__DATA RECORDS__

______

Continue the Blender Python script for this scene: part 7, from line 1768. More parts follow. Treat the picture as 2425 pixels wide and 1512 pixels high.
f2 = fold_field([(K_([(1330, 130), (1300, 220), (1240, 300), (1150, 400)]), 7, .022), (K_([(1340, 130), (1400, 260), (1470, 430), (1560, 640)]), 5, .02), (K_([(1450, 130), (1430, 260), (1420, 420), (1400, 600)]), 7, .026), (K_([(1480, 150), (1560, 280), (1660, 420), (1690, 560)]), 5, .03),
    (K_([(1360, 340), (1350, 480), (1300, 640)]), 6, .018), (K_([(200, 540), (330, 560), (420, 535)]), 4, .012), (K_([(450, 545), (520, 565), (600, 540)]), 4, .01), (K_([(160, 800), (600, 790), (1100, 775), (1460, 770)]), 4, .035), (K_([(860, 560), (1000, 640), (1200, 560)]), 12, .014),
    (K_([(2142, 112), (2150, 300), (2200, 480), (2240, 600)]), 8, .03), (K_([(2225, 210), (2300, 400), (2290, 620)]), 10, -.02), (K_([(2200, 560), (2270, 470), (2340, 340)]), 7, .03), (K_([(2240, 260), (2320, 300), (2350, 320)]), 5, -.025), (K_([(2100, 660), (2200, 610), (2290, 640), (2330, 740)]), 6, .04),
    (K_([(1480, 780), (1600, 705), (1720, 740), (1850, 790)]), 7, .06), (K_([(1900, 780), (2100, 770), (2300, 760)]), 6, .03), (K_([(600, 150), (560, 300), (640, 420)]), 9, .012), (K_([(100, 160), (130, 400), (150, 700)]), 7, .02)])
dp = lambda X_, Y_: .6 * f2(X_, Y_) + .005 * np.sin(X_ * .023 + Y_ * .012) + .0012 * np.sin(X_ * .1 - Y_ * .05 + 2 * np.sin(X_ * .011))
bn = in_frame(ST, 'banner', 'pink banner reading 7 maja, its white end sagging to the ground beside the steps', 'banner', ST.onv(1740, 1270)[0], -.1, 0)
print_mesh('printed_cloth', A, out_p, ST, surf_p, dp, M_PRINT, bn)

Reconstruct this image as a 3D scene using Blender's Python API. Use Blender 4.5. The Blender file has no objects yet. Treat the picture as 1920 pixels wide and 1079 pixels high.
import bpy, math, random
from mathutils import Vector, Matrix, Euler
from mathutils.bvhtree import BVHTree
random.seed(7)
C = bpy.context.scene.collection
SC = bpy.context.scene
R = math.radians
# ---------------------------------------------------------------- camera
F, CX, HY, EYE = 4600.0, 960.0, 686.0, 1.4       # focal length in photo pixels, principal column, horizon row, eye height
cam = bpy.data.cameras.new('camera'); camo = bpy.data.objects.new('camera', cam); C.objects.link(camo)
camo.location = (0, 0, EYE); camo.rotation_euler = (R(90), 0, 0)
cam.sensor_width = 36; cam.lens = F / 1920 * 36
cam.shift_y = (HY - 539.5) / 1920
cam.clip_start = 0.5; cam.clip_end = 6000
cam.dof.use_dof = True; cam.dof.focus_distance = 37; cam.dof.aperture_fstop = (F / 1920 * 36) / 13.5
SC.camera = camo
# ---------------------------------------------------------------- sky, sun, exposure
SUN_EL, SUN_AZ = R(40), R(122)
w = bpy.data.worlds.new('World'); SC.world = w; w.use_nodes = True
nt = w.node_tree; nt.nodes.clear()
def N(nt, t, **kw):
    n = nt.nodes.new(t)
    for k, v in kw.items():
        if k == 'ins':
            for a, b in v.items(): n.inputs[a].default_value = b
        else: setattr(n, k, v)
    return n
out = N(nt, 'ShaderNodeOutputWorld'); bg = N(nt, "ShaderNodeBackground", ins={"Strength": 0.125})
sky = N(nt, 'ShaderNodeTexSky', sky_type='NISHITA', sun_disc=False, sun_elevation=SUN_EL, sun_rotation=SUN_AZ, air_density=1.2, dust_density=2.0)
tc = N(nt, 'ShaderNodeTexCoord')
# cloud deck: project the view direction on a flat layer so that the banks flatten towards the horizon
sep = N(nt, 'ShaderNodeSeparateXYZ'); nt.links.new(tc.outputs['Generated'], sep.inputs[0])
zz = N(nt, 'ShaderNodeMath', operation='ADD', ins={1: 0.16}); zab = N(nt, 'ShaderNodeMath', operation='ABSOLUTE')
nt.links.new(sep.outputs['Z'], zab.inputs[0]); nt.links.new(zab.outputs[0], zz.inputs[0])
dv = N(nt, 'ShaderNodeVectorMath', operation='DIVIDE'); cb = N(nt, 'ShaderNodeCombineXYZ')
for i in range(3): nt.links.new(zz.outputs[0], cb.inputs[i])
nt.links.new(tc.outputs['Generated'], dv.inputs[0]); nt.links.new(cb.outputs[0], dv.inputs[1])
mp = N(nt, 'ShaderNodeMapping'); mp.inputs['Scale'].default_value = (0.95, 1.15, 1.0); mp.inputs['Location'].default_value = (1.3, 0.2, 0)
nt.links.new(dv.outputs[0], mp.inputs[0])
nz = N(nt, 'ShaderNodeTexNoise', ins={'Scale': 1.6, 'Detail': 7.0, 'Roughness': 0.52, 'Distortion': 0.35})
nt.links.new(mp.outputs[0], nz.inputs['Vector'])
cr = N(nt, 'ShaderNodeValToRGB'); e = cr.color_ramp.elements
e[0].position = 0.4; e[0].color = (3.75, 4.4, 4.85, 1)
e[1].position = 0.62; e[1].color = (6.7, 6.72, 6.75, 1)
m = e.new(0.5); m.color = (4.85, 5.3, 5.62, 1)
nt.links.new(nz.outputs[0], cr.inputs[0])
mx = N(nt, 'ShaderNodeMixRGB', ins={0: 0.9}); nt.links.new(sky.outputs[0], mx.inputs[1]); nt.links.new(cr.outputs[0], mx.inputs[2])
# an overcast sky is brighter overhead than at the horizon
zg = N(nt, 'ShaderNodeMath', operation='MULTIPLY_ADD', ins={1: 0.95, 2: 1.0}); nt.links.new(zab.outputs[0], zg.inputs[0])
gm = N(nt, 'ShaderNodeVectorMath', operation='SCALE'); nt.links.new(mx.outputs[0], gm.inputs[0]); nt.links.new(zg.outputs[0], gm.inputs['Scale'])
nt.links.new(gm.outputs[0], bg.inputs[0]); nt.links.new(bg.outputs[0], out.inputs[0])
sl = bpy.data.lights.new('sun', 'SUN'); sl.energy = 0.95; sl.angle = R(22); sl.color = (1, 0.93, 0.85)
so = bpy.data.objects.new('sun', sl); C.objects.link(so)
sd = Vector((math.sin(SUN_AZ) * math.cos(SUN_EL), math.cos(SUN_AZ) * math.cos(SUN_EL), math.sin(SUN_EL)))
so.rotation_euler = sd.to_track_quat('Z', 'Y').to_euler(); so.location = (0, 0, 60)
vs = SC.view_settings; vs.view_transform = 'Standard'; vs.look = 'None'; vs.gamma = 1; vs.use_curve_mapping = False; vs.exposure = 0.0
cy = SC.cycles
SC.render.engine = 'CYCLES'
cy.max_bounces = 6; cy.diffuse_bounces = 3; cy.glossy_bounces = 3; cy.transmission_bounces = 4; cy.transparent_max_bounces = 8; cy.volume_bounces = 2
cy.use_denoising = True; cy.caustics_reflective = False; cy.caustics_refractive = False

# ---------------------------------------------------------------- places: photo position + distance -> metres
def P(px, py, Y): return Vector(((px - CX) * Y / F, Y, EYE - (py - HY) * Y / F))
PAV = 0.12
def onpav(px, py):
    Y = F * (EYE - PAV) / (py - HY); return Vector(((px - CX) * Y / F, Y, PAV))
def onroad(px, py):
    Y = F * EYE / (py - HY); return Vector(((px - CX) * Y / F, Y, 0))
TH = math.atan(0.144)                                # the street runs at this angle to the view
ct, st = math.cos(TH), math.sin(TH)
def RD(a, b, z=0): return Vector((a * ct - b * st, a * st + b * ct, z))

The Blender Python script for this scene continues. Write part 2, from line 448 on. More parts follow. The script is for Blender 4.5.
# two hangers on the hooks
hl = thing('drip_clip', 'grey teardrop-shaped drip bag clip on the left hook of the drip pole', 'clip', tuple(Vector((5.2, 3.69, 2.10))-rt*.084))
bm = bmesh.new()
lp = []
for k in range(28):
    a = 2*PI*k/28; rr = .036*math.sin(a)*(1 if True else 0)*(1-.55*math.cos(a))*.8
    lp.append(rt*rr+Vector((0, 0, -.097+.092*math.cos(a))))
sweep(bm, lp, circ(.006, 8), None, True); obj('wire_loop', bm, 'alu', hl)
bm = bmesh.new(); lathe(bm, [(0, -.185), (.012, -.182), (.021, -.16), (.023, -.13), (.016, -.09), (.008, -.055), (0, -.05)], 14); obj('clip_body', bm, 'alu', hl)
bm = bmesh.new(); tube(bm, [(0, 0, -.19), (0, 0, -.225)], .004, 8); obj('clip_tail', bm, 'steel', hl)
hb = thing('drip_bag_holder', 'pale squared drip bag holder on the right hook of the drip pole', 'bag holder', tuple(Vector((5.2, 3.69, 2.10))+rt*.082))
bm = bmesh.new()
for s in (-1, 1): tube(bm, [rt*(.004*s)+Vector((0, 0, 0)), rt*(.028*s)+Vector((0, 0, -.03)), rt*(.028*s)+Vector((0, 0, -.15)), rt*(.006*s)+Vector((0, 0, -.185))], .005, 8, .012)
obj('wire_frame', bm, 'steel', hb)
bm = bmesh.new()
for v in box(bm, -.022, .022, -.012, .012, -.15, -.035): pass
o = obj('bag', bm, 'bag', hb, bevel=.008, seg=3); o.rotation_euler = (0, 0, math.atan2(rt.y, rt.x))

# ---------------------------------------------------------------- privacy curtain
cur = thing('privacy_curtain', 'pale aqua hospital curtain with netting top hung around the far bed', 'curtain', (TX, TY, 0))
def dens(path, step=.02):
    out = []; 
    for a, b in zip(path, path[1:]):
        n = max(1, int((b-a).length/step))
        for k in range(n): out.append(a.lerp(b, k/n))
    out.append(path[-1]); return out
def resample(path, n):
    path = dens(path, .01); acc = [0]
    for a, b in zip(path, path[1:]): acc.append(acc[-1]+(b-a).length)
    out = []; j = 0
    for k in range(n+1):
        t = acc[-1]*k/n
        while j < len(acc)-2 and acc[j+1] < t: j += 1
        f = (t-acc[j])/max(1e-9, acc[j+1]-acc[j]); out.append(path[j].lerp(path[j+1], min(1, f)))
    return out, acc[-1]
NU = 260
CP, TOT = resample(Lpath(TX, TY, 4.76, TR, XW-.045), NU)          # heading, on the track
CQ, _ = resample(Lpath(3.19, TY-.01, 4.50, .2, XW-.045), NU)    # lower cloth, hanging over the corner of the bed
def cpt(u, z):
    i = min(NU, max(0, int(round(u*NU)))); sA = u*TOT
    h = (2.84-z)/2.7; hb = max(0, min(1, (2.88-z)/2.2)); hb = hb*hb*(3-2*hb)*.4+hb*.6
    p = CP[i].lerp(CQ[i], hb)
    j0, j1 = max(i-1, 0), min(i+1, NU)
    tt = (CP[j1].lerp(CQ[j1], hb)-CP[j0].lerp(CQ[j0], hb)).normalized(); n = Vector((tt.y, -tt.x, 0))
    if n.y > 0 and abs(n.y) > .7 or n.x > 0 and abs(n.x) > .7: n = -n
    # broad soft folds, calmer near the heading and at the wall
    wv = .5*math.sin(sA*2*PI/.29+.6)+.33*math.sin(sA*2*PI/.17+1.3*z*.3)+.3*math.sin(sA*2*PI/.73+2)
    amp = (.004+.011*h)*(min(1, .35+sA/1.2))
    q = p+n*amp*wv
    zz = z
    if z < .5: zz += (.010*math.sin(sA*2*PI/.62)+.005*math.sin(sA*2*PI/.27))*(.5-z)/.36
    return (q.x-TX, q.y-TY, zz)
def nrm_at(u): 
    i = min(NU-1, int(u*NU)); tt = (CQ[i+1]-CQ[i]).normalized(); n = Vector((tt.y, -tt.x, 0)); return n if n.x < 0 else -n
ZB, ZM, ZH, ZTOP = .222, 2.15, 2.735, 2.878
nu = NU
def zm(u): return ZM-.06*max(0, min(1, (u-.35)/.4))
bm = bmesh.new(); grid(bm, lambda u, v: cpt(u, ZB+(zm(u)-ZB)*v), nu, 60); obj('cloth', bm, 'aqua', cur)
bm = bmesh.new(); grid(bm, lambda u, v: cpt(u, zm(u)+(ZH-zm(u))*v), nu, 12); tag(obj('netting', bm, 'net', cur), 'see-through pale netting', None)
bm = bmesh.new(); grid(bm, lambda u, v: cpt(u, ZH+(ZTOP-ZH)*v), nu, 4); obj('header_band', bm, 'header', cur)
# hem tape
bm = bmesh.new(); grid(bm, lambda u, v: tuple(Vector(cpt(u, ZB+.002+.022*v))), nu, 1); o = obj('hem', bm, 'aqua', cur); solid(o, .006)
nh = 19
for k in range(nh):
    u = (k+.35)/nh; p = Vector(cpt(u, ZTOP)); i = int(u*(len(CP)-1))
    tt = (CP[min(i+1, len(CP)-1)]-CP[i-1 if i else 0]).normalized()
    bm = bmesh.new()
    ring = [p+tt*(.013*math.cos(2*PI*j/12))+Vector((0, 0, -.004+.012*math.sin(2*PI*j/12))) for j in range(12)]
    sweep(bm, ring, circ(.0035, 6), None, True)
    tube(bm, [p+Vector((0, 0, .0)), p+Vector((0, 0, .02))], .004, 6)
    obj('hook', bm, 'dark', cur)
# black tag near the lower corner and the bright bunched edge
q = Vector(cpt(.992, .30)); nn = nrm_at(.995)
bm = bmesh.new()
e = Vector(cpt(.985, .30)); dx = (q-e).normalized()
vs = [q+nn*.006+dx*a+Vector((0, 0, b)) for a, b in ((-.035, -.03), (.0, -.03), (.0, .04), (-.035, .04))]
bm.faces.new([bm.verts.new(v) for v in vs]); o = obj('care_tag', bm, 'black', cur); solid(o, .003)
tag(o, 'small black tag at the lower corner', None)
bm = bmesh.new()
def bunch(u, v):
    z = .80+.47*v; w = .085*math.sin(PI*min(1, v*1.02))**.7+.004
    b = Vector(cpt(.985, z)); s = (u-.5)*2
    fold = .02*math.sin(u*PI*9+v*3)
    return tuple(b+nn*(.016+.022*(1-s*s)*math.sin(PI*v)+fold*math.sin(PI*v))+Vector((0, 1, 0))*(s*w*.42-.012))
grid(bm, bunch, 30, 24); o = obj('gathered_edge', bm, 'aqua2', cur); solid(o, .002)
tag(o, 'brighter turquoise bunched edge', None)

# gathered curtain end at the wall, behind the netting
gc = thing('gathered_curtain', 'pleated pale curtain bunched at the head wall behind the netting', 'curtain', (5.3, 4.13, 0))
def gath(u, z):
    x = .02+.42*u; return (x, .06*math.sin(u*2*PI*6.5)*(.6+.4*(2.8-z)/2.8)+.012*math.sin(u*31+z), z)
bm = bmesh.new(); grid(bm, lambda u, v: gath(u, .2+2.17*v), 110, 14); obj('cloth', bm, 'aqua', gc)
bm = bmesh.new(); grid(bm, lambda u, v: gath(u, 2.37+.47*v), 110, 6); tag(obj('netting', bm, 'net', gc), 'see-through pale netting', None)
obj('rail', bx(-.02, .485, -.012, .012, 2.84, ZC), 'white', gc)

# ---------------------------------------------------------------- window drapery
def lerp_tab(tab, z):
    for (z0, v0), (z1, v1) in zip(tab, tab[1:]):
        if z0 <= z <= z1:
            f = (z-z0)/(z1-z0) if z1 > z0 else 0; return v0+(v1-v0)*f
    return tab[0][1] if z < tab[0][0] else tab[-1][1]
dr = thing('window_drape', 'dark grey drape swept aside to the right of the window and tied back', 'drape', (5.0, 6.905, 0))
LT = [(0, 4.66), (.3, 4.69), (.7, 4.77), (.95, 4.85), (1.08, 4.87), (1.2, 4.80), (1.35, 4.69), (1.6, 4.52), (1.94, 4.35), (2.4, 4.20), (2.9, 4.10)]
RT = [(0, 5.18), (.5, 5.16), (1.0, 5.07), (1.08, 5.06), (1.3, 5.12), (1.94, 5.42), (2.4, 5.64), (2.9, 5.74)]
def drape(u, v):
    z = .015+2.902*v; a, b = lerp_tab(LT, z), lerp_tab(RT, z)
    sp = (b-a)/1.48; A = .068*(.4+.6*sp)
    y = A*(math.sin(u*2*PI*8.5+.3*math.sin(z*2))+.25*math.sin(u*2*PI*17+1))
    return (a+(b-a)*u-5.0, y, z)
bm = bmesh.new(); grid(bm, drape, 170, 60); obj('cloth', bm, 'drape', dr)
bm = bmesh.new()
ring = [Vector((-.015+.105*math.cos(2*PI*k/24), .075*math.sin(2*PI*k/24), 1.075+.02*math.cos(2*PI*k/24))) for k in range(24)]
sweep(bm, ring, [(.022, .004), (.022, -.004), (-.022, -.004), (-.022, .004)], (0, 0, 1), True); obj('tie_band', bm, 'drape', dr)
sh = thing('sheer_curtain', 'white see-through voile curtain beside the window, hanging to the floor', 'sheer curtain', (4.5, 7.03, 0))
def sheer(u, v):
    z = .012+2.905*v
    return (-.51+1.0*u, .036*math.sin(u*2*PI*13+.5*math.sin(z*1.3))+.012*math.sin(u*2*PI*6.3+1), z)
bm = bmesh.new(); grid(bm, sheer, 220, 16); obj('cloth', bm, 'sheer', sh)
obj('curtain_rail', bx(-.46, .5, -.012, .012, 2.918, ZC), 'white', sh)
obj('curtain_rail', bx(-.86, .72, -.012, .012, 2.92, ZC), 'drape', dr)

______

__SET PROBLEM__
Determine how many lines in the records contain "scene", and reply with the number only.

__THE COMPLETED TASK__
5